-- Begin Given material --

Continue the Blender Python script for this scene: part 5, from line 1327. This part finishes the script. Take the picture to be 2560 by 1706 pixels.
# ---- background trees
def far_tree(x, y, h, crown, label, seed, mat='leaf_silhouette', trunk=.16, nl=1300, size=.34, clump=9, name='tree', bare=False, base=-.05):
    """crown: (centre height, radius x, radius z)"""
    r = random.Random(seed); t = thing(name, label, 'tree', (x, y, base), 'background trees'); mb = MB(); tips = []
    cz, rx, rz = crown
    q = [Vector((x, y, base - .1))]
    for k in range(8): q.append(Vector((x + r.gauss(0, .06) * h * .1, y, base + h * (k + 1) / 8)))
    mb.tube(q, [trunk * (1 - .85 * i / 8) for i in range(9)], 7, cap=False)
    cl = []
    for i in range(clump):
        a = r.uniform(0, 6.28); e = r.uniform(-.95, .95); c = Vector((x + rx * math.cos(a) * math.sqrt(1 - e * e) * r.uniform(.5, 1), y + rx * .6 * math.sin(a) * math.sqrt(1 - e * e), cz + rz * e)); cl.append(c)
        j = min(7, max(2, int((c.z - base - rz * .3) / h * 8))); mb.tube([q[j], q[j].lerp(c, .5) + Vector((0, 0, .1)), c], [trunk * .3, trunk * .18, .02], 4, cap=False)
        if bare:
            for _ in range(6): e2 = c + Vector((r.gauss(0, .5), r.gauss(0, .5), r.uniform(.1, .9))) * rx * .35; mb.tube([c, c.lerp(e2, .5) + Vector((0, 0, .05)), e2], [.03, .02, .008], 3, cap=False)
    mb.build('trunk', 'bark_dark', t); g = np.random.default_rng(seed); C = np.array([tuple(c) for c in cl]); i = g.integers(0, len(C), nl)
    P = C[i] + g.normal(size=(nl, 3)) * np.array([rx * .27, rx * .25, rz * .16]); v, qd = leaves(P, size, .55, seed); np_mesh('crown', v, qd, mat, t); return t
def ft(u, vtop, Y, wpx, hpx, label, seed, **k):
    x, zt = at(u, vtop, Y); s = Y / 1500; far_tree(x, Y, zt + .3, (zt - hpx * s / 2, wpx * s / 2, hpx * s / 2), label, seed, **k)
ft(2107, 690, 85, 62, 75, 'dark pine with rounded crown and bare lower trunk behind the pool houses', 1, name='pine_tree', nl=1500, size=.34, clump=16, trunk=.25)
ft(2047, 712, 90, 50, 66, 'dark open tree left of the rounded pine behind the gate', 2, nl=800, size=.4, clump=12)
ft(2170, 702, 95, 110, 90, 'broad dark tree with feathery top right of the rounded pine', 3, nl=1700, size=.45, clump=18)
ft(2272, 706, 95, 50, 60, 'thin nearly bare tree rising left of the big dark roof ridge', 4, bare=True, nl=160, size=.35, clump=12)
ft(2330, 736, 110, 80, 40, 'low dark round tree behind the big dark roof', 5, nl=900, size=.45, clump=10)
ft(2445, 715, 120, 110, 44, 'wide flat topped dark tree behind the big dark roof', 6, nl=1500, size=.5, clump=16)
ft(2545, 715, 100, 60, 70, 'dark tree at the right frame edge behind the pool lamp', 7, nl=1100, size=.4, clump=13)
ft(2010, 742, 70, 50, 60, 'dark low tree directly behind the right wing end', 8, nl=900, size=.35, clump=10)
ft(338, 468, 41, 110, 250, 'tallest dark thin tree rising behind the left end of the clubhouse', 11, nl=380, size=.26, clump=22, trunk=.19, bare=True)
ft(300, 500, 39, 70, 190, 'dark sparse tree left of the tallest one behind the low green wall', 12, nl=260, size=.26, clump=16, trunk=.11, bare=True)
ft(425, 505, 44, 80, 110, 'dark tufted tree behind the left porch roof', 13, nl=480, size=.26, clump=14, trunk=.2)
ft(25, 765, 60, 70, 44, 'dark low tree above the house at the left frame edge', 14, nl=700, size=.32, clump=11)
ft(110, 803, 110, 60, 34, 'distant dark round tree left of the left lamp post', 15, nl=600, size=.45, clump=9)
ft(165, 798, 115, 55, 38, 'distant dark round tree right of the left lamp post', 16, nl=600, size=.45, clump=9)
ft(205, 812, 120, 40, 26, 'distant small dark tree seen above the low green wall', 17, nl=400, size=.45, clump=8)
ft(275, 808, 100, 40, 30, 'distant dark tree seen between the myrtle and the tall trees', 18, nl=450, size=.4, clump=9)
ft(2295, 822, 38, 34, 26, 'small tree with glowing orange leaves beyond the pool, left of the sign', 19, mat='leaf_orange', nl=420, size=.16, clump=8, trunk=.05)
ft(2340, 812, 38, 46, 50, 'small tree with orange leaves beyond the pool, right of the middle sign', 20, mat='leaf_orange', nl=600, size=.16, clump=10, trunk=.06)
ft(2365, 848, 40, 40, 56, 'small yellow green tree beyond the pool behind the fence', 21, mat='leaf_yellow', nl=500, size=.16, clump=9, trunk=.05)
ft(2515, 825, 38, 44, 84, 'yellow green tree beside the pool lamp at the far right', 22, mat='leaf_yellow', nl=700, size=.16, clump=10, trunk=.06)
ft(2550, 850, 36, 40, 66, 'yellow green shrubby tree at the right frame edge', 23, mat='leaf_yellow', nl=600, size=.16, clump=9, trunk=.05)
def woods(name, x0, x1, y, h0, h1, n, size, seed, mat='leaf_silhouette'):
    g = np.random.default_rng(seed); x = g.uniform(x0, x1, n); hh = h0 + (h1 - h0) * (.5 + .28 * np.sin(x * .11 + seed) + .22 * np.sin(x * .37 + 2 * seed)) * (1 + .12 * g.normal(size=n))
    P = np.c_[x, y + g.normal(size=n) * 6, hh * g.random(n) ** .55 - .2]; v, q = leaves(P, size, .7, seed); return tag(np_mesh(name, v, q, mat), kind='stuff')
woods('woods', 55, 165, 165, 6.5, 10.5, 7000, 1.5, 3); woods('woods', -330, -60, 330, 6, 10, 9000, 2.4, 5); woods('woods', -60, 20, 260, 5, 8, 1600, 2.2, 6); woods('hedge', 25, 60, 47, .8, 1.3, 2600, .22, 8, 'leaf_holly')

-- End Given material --

Show the data once more, exactly as it was written.

### Expected answer
Continue the Blender Python script for this scene: part 5, from line 1327. This part finishes the script. Take the picture to be 2560 by 1706 pixels.
# ---- background trees
def far_tree(x, y, h, crown, label, seed, mat='leaf_silhouette', trunk=.16, nl=1300, size=.34, clump=9, name='tree', bare=False, base=-.05):
    """crown: (centre height, radius x, radius z)"""
    r = random.Random(seed); t = thing(name, label, 'tree', (x, y, base), 'background trees'); mb = MB(); tips = []
    cz, rx, rz = crown
    q = [Vector((x, y, base - .1))]
    for k in range(8): q.append(Vector((x + r.gauss(0, .06) * h * .1, y, base + h * (k + 1) / 8)))
    mb.tube(q, [trunk * (1 - .85 * i / 8) for i in range(9)], 7, cap=False)
    cl = []
    for i in range(clump):
        a = r.uniform(0, 6.28); e = r.uniform(-.95, .95); c = Vector((x + rx * math.cos(a) * math.sqrt(1 - e * e) * r.uniform(.5, 1), y + rx * .6 * math.sin(a) * math.sqrt(1 - e * e), cz + rz * e)); cl.append(c)
        j = min(7, max(2, int((c.z - base - rz * .3) / h * 8))); mb.tube([q[j], q[j].lerp(c, .5) + Vector((0, 0, .1)), c], [trunk * .3, trunk * .18, .02], 4, cap=False)
        if bare:
            for _ in range(6): e2 = c + Vector((r.gauss(0, .5), r.gauss(0, .5), r.uniform(.1, .9))) * rx * .35; mb.tube([c, c.lerp(e2, .5) + Vector((0, 0, .05)), e2], [.03, .02, .008], 3, cap=False)
    mb.build('trunk', 'bark_dark', t); g = np.random.default_rng(seed); C = np.array([tuple(c) for c in cl]); i = g.integers(0, len(C), nl)
    P = C[i] + g.normal(size=(nl, 3)) * np.array([rx * .27, rx * .25, rz * .16]); v, qd = leaves(P, size, .55, seed); np_mesh('crown', v, qd, mat, t); return t
def ft(u, vtop, Y, wpx, hpx, label, seed, **k):
    x, zt = at(u, vtop, Y); s = Y / 1500; far_tree(x, Y, zt + .3, (zt - hpx * s / 2, wpx * s / 2, hpx * s / 2), label, seed, **k)
ft(2107, 690, 85, 62, 75, 'dark pine with rounded crown and bare lower trunk behind the pool houses', 1, name='pine_tree', nl=1500, size=.34, clump=16, trunk=.25)
ft(2047, 712, 90, 50, 66, 'dark open tree left of the rounded pine behind the gate', 2, nl=800, size=.4, clump=12)
ft(2170, 702, 95, 110, 90, 'broad dark tree with feathery top right of the rounded pine', 3, nl=1700, size=.45, clump=18)
ft(2272, 706, 95, 50, 60, 'thin nearly bare tree rising left of the big dark roof ridge', 4, bare=True, nl=160, size=.35, clump=12)
ft(2330, 736, 110, 80, 40, 'low dark round tree behind the big dark roof', 5, nl=900, size=.45, clump=10)
ft(2445, 715, 120, 110, 44, 'wide flat topped dark tree behind the big dark roof', 6, nl=1500, size=.5, clump=16)
ft(2545, 715, 100, 60, 70, 'dark tree at the right frame edge behind the pool lamp', 7, nl=1100, size=.4, clump=13)
ft(2010, 742, 70, 50, 60, 'dark low tree directly behind the right wing end', 8, nl=900, size=.35, clump=10)
ft(338, 468, 41, 110, 250, 'tallest dark thin tree rising behind the left end of the clubhouse', 11, nl=380, size=.26, clump=22, trunk=.19, bare=True)
ft(300, 500, 39, 70, 190, 'dark sparse tree left of the tallest one behind the low green wall', 12, nl=260, size=.26, clump=16, trunk=.11, bare=True)
ft(425, 505, 44, 80, 110, 'dark tufted tree behind the left porch roof', 13, nl=480, size=.26, clump=14, trunk=.2)
ft(25, 765, 60, 70, 44, 'dark low tree above the house at the left frame edge', 14, nl=700, size=.32, clump=11)
ft(110, 803, 110, 60, 34, 'distant dark round tree left of the left lamp post', 15, nl=600, size=.45, clump=9)
ft(165, 798, 115, 55, 38, 'distant dark round tree right of the left lamp post', 16, nl=600, size=.45, clump=9)
ft(205, 812, 120, 40, 26, 'distant small dark tree seen above the low green wall', 17, nl=400, size=.45, clump=8)
ft(275, 808, 100, 40, 30, 'distant dark tree seen between the myrtle and the tall trees', 18, nl=450, size=.4, clump=9)
ft(2295, 822, 38, 34, 26, 'small tree with glowing orange leaves beyond the pool, left of the sign', 19, mat='leaf_orange', nl=420, size=.16, clump=8, trunk=.05)
ft(2340, 812, 38, 46, 50, 'small tree with orange leaves beyond the pool, right of the middle sign', 20, mat='leaf_orange', nl=600, size=.16, clump=10, trunk=.06)
ft(2365, 848, 40, 40, 56, 'small yellow green tree beyond the pool behind the fence', 21, mat='leaf_yellow', nl=500, size=.16, clump=9, trunk=.05)
ft(2515, 825, 38, 44, 84, 'yellow green tree beside the pool lamp at the far right', 22, mat='leaf_yellow', nl=700, size=.16, clump=10, trunk=.06)
ft(2550, 850, 36, 40, 66, 'yellow green shrubby tree at the right frame edge', 23, mat='leaf_yellow', nl=600, size=.16, clump=9, trunk=.05)
def woods(name, x0, x1, y, h0, h1, n, size, seed, mat='leaf_silhouette'):
    g = np.random.default_rng(seed); x = g.uniform(x0, x1, n); hh = h0 + (h1 - h0) * (.5 + .28 * np.sin(x * .11 + seed) + .22 * np.sin(x * .37 + 2 * seed)) * (1 + .12 * g.normal(size=n))
    P = np.c_[x, y + g.normal(size=n) * 6, hh * g.random(n) ** .55 - .2]; v, q = leaves(P, size, .7, seed); return tag(np_mesh(name, v, q, mat), kind='stuff')
woods('woods', 55, 165, 165, 6.5, 10.5, 7000, 1.5, 3); woods('woods', -330, -60, 330, 6, 10, 9000, 2.4, 5); woods('woods', -60, 20, 260, 5, 8, 1600, 2.2, 6); woods('hedge', 25, 60, 47, .8, 1.3, 2600, .22, 8, 'leaf_holly')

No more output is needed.